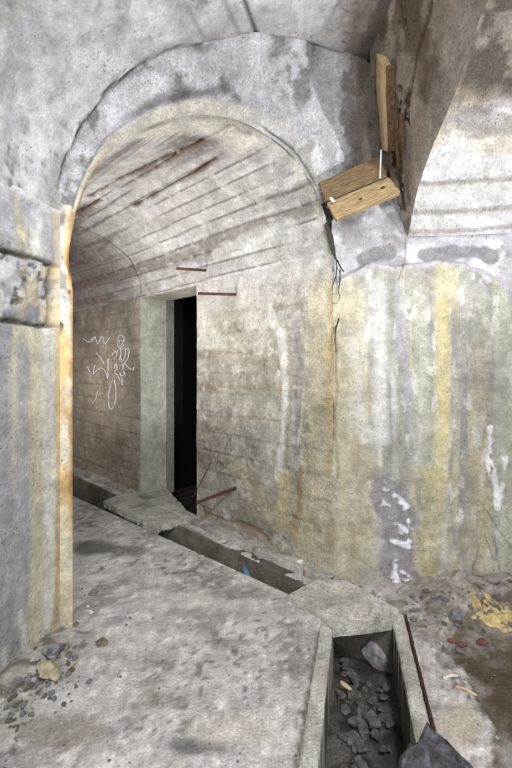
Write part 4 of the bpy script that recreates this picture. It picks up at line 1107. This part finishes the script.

...

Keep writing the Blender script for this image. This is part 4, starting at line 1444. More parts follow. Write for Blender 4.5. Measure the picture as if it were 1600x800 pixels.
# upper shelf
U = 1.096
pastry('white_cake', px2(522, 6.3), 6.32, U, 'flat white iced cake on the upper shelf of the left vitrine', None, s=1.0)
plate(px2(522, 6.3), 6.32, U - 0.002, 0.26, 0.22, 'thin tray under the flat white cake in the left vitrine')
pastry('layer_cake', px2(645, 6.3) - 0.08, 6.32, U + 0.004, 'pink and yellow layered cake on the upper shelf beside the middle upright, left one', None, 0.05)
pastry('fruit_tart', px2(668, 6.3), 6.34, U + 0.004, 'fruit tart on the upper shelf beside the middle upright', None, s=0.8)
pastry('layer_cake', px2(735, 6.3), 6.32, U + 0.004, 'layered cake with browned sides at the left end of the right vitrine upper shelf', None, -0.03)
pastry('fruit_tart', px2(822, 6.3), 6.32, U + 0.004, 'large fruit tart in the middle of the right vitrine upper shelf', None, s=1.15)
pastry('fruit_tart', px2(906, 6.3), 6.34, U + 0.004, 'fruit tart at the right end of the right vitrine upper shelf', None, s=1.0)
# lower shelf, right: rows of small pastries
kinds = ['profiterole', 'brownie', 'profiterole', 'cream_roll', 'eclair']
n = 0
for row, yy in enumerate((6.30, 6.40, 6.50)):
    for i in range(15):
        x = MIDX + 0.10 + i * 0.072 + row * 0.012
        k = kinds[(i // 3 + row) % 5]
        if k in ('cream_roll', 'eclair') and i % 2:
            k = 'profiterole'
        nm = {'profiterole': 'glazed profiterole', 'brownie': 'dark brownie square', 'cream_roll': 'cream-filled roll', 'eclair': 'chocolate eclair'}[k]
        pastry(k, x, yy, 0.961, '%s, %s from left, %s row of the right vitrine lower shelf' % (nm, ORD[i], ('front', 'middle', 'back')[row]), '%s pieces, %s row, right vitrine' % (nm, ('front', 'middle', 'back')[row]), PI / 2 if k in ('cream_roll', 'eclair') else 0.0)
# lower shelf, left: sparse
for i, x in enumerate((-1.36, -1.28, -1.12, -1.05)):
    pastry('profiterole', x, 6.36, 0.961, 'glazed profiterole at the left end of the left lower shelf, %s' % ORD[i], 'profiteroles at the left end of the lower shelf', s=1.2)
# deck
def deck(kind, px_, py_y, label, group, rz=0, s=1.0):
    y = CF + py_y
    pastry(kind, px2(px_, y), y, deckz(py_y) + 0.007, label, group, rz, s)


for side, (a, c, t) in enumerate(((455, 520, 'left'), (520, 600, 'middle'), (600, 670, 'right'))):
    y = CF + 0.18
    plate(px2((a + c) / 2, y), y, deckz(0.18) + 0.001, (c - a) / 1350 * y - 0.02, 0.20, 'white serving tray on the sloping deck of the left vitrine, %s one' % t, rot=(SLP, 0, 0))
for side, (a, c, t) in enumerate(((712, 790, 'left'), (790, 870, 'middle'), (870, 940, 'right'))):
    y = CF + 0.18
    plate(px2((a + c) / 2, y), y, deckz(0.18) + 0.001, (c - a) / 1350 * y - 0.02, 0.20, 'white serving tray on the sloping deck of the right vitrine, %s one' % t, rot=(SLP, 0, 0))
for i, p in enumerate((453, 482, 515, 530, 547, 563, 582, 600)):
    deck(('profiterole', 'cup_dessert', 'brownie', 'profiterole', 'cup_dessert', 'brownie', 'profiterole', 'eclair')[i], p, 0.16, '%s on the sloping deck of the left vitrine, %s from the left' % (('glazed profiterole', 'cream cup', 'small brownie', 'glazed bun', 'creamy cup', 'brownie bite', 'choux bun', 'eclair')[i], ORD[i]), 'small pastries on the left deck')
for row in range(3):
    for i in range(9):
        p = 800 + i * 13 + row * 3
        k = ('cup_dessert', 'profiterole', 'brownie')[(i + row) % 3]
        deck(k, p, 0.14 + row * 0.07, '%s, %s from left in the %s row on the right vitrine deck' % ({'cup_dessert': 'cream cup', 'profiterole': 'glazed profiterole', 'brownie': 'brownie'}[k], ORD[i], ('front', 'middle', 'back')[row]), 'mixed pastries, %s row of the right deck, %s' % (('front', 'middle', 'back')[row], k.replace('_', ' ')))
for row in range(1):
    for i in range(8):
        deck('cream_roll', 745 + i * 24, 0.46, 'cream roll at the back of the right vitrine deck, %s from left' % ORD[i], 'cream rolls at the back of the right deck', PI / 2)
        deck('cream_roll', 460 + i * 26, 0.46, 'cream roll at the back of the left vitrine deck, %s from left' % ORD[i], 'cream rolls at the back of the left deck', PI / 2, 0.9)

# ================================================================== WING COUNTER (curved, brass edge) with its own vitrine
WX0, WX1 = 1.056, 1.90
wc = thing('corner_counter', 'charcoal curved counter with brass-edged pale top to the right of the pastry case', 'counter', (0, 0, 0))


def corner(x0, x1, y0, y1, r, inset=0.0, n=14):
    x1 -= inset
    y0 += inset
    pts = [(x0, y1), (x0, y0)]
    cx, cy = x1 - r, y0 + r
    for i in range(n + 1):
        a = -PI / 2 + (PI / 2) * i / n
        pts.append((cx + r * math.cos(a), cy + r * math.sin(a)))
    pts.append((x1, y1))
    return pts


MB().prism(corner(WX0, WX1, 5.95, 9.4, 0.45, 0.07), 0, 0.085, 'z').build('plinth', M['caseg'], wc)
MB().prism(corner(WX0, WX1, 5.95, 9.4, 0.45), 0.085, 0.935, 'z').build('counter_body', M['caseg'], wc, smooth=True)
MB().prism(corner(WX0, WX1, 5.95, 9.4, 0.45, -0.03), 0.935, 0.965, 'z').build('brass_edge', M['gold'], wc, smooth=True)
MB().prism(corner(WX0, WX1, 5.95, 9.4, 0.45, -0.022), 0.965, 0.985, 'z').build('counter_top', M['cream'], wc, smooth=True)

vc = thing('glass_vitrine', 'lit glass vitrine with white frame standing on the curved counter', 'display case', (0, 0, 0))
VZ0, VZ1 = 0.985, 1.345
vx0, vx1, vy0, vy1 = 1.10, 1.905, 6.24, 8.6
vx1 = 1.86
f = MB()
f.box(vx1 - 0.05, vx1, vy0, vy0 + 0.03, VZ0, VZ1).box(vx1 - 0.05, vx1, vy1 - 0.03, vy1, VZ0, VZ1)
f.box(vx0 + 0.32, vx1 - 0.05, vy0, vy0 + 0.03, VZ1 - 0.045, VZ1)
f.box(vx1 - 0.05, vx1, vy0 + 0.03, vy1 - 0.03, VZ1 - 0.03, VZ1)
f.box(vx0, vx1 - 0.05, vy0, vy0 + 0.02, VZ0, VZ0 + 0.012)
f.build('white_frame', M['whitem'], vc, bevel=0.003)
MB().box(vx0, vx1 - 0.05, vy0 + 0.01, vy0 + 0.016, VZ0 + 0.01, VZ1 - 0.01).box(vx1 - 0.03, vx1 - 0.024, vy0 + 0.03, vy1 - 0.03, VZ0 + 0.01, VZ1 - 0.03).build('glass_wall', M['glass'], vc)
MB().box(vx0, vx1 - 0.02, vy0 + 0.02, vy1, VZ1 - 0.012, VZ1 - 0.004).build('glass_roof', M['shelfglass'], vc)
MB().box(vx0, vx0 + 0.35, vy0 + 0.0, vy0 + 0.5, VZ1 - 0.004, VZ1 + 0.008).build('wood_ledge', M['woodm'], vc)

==

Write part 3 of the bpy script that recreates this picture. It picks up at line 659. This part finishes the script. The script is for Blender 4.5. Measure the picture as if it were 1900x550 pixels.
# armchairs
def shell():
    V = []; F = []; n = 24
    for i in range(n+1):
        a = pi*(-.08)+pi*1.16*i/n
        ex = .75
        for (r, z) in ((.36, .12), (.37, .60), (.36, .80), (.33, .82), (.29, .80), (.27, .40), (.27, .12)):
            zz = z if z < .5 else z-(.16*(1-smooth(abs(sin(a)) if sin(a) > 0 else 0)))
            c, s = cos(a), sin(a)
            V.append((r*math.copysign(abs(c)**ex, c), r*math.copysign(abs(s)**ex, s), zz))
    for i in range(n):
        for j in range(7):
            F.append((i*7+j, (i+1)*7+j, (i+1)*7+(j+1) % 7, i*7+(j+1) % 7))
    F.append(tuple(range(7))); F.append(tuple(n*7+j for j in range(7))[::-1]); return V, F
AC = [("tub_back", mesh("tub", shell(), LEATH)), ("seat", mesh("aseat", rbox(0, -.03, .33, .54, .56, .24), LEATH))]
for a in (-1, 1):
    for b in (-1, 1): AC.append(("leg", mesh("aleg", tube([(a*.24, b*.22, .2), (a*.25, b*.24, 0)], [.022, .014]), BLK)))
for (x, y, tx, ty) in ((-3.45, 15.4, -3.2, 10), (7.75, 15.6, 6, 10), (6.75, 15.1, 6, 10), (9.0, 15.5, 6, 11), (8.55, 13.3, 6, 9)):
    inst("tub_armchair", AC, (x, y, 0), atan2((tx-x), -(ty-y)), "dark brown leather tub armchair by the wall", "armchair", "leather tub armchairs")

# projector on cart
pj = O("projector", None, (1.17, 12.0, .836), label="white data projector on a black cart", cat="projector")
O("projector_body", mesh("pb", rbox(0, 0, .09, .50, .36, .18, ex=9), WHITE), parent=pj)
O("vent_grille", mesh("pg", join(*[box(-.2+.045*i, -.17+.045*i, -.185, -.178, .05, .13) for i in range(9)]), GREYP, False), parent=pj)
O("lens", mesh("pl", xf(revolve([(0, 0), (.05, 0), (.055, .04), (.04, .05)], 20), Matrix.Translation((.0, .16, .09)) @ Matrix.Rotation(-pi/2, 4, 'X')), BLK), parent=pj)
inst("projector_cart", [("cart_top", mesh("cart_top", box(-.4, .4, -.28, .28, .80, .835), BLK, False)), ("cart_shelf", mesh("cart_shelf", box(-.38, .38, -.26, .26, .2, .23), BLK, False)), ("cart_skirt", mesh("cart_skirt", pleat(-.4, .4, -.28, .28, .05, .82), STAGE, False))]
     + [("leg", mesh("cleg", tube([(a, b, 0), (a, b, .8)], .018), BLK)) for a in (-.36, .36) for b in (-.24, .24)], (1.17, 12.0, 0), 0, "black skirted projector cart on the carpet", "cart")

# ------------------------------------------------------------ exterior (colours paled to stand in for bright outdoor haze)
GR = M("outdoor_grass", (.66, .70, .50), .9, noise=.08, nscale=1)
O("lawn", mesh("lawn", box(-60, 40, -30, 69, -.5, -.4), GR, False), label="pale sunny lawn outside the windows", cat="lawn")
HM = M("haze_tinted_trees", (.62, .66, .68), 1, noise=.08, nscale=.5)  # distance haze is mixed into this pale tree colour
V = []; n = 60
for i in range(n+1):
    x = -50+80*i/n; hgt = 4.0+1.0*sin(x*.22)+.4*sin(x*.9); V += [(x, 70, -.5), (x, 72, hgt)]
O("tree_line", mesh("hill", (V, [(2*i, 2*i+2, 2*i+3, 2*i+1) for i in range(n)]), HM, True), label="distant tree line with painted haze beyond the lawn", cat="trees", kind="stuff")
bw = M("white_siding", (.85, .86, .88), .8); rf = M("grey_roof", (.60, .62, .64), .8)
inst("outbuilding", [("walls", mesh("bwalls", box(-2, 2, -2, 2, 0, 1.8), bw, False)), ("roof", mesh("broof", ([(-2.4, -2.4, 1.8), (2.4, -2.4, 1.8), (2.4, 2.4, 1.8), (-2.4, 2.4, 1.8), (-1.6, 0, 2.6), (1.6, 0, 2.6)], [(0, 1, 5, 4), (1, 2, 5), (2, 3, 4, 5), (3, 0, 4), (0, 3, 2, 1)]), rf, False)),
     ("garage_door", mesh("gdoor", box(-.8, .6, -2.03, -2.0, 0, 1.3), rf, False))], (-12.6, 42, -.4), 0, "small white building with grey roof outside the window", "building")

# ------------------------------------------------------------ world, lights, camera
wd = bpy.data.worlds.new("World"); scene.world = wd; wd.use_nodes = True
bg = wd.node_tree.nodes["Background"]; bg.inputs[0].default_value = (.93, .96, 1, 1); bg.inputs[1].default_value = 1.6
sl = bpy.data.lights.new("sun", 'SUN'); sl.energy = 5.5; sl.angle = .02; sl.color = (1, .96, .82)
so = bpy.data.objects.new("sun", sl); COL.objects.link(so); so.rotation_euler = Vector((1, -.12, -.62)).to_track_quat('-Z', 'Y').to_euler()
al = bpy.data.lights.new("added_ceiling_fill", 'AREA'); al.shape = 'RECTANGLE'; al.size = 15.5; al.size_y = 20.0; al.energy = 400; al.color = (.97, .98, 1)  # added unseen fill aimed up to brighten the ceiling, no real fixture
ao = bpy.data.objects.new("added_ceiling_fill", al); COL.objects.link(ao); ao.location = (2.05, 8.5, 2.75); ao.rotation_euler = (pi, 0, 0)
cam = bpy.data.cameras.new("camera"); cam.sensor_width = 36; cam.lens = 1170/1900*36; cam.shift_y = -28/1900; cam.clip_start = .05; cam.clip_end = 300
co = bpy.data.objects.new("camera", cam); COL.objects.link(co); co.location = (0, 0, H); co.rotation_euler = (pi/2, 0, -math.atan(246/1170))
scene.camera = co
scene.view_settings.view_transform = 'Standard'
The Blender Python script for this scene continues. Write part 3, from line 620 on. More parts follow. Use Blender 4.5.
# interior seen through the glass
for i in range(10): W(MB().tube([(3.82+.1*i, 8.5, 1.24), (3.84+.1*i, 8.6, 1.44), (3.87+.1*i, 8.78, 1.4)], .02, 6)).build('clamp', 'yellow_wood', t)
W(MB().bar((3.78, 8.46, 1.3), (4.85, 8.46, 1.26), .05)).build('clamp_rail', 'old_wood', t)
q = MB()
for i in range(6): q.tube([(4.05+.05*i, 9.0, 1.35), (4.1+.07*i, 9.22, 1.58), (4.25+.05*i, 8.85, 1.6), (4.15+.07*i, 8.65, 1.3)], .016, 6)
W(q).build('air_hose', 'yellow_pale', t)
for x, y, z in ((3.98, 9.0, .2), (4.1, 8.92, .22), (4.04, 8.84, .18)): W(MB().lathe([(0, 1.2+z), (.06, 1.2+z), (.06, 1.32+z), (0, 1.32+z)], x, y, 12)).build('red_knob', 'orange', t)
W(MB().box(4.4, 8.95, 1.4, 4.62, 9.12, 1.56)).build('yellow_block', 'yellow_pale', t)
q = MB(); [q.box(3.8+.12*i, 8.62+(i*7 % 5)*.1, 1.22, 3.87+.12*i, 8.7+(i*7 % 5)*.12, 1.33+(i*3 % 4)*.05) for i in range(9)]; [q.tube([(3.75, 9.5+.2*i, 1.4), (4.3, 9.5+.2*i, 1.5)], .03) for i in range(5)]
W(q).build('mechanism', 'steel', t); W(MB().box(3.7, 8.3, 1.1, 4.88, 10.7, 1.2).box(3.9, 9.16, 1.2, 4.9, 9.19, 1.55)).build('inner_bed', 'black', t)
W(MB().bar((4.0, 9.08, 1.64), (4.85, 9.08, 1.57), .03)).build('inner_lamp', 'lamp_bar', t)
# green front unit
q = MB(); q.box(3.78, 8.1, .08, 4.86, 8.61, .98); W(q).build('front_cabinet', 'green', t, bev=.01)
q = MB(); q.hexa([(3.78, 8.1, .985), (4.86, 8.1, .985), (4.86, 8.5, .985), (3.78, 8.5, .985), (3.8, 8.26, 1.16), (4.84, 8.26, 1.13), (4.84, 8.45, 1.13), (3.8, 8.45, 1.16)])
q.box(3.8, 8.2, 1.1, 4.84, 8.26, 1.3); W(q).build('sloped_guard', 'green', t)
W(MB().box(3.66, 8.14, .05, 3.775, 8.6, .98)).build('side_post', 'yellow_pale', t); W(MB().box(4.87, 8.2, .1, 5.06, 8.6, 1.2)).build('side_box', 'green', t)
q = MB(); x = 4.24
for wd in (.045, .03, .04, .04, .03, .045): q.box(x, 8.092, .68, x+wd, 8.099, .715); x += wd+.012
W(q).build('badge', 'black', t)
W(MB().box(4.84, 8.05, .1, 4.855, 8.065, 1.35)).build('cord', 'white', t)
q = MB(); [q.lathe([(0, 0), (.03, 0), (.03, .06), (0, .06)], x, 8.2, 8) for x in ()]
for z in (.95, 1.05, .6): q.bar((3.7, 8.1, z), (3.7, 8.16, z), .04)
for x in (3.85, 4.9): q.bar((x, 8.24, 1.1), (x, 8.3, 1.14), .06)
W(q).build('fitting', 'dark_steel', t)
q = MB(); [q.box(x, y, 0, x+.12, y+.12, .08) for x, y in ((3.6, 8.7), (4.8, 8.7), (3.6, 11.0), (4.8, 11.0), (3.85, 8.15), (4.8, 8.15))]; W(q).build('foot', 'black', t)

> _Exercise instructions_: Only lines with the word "picks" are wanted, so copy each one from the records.

> _Response_:
Write part 4 of the bpy script that recreates this picture. It picks up at line 1107. This part finishes the script.
Write part 3 of the bpy script that recreates this picture. It picks up at line 659. This part finishes the script. The script is for Blender 4.5. Measure the picture as if it were 1900x550 pixels.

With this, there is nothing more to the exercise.